*Directive:* Transcribe all of the material exactly.

----

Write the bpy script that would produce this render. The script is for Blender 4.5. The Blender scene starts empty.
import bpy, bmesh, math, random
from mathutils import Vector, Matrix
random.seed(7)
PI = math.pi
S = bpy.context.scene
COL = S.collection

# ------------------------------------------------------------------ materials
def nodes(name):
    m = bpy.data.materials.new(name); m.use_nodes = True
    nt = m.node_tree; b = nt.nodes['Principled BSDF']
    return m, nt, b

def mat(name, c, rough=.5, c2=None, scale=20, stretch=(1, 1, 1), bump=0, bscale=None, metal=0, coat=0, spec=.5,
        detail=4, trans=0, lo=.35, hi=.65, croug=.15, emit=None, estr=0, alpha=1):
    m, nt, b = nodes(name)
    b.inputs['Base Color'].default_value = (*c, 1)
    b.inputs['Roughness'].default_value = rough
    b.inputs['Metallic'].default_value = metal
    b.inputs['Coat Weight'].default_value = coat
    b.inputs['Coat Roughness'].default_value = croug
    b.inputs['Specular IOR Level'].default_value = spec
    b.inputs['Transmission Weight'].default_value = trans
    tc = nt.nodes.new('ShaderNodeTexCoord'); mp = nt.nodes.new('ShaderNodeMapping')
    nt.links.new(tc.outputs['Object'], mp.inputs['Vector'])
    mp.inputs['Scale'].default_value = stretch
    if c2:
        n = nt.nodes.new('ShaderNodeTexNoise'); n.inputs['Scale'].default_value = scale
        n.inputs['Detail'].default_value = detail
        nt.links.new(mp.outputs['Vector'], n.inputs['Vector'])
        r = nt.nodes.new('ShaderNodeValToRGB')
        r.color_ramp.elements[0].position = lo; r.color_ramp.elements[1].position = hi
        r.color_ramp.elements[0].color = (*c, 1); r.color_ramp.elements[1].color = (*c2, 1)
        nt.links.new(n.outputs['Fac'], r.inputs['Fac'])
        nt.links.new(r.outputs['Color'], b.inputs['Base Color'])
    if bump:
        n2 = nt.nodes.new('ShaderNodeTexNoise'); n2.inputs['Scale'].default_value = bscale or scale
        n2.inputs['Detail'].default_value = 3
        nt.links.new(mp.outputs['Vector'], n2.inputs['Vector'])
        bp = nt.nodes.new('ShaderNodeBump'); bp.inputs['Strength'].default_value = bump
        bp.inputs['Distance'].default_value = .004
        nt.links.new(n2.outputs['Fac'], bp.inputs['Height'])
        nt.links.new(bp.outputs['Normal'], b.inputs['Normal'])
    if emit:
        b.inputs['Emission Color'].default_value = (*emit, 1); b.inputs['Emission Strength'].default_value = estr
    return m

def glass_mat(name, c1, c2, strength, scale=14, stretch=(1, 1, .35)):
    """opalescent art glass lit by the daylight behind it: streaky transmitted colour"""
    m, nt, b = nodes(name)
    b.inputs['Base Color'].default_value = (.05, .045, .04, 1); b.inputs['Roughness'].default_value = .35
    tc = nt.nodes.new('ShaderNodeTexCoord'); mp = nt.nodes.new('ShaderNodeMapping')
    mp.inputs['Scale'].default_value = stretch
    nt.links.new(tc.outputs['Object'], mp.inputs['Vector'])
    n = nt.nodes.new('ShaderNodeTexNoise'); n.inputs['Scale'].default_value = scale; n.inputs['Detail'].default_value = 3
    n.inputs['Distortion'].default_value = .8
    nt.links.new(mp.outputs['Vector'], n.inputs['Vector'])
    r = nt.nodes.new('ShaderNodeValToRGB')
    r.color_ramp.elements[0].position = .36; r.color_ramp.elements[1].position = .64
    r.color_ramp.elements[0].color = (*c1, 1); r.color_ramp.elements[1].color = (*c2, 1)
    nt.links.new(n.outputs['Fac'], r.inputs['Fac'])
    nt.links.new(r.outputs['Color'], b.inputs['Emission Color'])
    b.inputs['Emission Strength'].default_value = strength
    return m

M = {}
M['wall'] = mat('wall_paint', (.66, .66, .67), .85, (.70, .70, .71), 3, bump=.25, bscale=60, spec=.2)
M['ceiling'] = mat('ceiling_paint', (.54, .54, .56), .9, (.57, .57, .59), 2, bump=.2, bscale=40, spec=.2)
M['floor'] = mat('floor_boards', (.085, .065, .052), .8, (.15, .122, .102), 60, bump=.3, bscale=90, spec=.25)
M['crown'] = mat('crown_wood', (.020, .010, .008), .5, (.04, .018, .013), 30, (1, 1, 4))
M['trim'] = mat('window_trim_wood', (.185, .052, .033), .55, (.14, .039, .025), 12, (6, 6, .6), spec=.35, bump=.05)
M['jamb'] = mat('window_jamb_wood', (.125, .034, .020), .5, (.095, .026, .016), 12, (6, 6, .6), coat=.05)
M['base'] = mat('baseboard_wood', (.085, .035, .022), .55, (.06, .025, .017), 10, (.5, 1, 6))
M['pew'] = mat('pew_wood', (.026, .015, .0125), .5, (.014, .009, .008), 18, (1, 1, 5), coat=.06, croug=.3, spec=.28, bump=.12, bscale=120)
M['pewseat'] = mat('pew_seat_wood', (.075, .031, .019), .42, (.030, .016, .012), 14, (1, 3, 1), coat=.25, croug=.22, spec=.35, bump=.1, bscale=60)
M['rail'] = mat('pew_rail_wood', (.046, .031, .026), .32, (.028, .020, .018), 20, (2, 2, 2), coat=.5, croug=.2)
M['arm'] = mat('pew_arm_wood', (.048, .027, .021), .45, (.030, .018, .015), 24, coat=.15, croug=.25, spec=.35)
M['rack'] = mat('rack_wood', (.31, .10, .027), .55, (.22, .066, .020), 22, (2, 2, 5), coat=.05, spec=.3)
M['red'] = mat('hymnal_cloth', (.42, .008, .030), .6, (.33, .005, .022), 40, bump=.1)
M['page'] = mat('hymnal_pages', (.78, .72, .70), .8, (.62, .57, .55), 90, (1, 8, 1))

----

*Reply:*
Write the bpy script that would produce this render. The script is for Blender 4.5. The Blender scene starts empty.
import bpy, bmesh, math, random
from mathutils import Vector, Matrix
random.seed(7)
PI = math.pi
S = bpy.context.scene
COL = S.collection

# ------------------------------------------------------------------ materials
def nodes(name):
    m = bpy.data.materials.new(name); m.use_nodes = True
    nt = m.node_tree; b = nt.nodes['Principled BSDF']
    return m, nt, b

def mat(name, c, rough=.5, c2=None, scale=20, stretch=(1, 1, 1), bump=0, bscale=None, metal=0, coat=0, spec=.5,
        detail=4, trans=0, lo=.35, hi=.65, croug=.15, emit=None, estr=0, alpha=1):
    m, nt, b = nodes(name)
    b.inputs['Base Color'].default_value = (*c, 1)
    b.inputs['Roughness'].default_value = rough
    b.inputs['Metallic'].default_value = metal
    b.inputs['Coat Weight'].default_value = coat
    b.inputs['Coat Roughness'].default_value = croug
    b.inputs['Specular IOR Level'].default_value = spec
    b.inputs['Transmission Weight'].default_value = trans
    tc = nt.nodes.new('ShaderNodeTexCoord'); mp = nt.nodes.new('ShaderNodeMapping')
    nt.links.new(tc.outputs['Object'], mp.inputs['Vector'])
    mp.inputs['Scale'].default_value = stretch
    if c2:
        n = nt.nodes.new('ShaderNodeTexNoise'); n.inputs['Scale'].default_value = scale
        n.inputs['Detail'].default_value = detail
        nt.links.new(mp.outputs['Vector'], n.inputs['Vector'])
        r = nt.nodes.new('ShaderNodeValToRGB')
        r.color_ramp.elements[0].position = lo; r.color_ramp.elements[1].position = hi
        r.color_ramp.elements[0].color = (*c, 1); r.color_ramp.elements[1].color = (*c2, 1)
        nt.links.new(n.outputs['Fac'], r.inputs['Fac'])
        nt.links.new(r.outputs['Color'], b.inputs['Base Color'])
    if bump:
        n2 = nt.nodes.new('ShaderNodeTexNoise'); n2.inputs['Scale'].default_value = bscale or scale
        n2.inputs['Detail'].default_value = 3
        nt.links.new(mp.outputs['Vector'], n2.inputs['Vector'])
        bp = nt.nodes.new('ShaderNodeBump'); bp.inputs['Strength'].default_value = bump
        bp.inputs['Distance'].default_value = .004
        nt.links.new(n2.outputs['Fac'], bp.inputs['Height'])
        nt.links.new(bp.outputs['Normal'], b.inputs['Normal'])
    if emit:
        b.inputs['Emission Color'].default_value = (*emit, 1); b.inputs['Emission Strength'].default_value = estr
    return m

def glass_mat(name, c1, c2, strength, scale=14, stretch=(1, 1, .35)):
    """opalescent art glass lit by the daylight behind it: streaky transmitted colour"""
    m, nt, b = nodes(name)
    b.inputs['Base Color'].default_value = (.05, .045, .04, 1); b.inputs['Roughness'].default_value = .35
    tc = nt.nodes.new('ShaderNodeTexCoord'); mp = nt.nodes.new('ShaderNodeMapping')
    mp.inputs['Scale'].default_value = stretch
    nt.links.new(tc.outputs['Object'], mp.inputs['Vector'])
    n = nt.nodes.new('ShaderNodeTexNoise'); n.inputs['Scale'].default_value = scale; n.inputs['Detail'].default_value = 3
    n.inputs['Distortion'].default_value = .8
    nt.links.new(mp.outputs['Vector'], n.inputs['Vector'])
    r = nt.nodes.new('ShaderNodeValToRGB')
    r.color_ramp.elements[0].position = .36; r.color_ramp.elements[1].position = .64
    r.color_ramp.elements[0].color = (*c1, 1); r.color_ramp.elements[1].color = (*c2, 1)
    nt.links.new(n.outputs['Fac'], r.inputs['Fac'])
    nt.links.new(r.outputs['Color'], b.inputs['Emission Color'])
    b.inputs['Emission Strength'].default_value = strength
    return m

M = {}
M['wall'] = mat('wall_paint', (.66, .66, .67), .85, (.70, .70, .71), 3, bump=.25, bscale=60, spec=.2)
M['ceiling'] = mat('ceiling_paint', (.54, .54, .56), .9, (.57, .57, .59), 2, bump=.2, bscale=40, spec=.2)
M['floor'] = mat('floor_boards', (.085, .065, .052), .8, (.15, .122, .102), 60, bump=.3, bscale=90, spec=.25)
M['crown'] = mat('crown_wood', (.020, .010, .008), .5, (.04, .018, .013), 30, (1, 1, 4))
M['trim'] = mat('window_trim_wood', (.185, .052, .033), .55, (.14, .039, .025), 12, (6, 6, .6), spec=.35, bump=.05)
M['jamb'] = mat('window_jamb_wood', (.125, .034, .020), .5, (.095, .026, .016), 12, (6, 6, .6), coat=.05)
M['base'] = mat('baseboard_wood', (.085, .035, .022), .55, (.06, .025, .017), 10, (.5, 1, 6))
M['pew'] = mat('pew_wood', (.026, .015, .0125), .5, (.014, .009, .008), 18, (1, 1, 5), coat=.06, croug=.3, spec=.28, bump=.12, bscale=120)
M['pewseat'] = mat('pew_seat_wood', (.075, .031, .019), .42, (.030, .016, .012), 14, (1, 3, 1), coat=.25, croug=.22, spec=.35, bump=.1, bscale=60)
M['rail'] = mat('pew_rail_wood', (.046, .031, .026), .32, (.028, .020, .018), 20, (2, 2, 2), coat=.5, croug=.2)
M['arm'] = mat('pew_arm_wood', (.048, .027, .021), .45, (.030, .018, .015), 24, coat=.15, croug=.25, spec=.35)
M['rack'] = mat('rack_wood', (.31, .10, .027), .55, (.22, .066, .020), 22, (2, 2, 5), coat=.05, spec=.3)
M['red'] = mat('hymnal_cloth', (.42, .008, .030), .6, (.33, .005, .022), 40, bump=.1)
M['page'] = mat('hymnal_pages', (.78, .72, .70), .8, (.62, .57, .55), 90, (1, 8, 1))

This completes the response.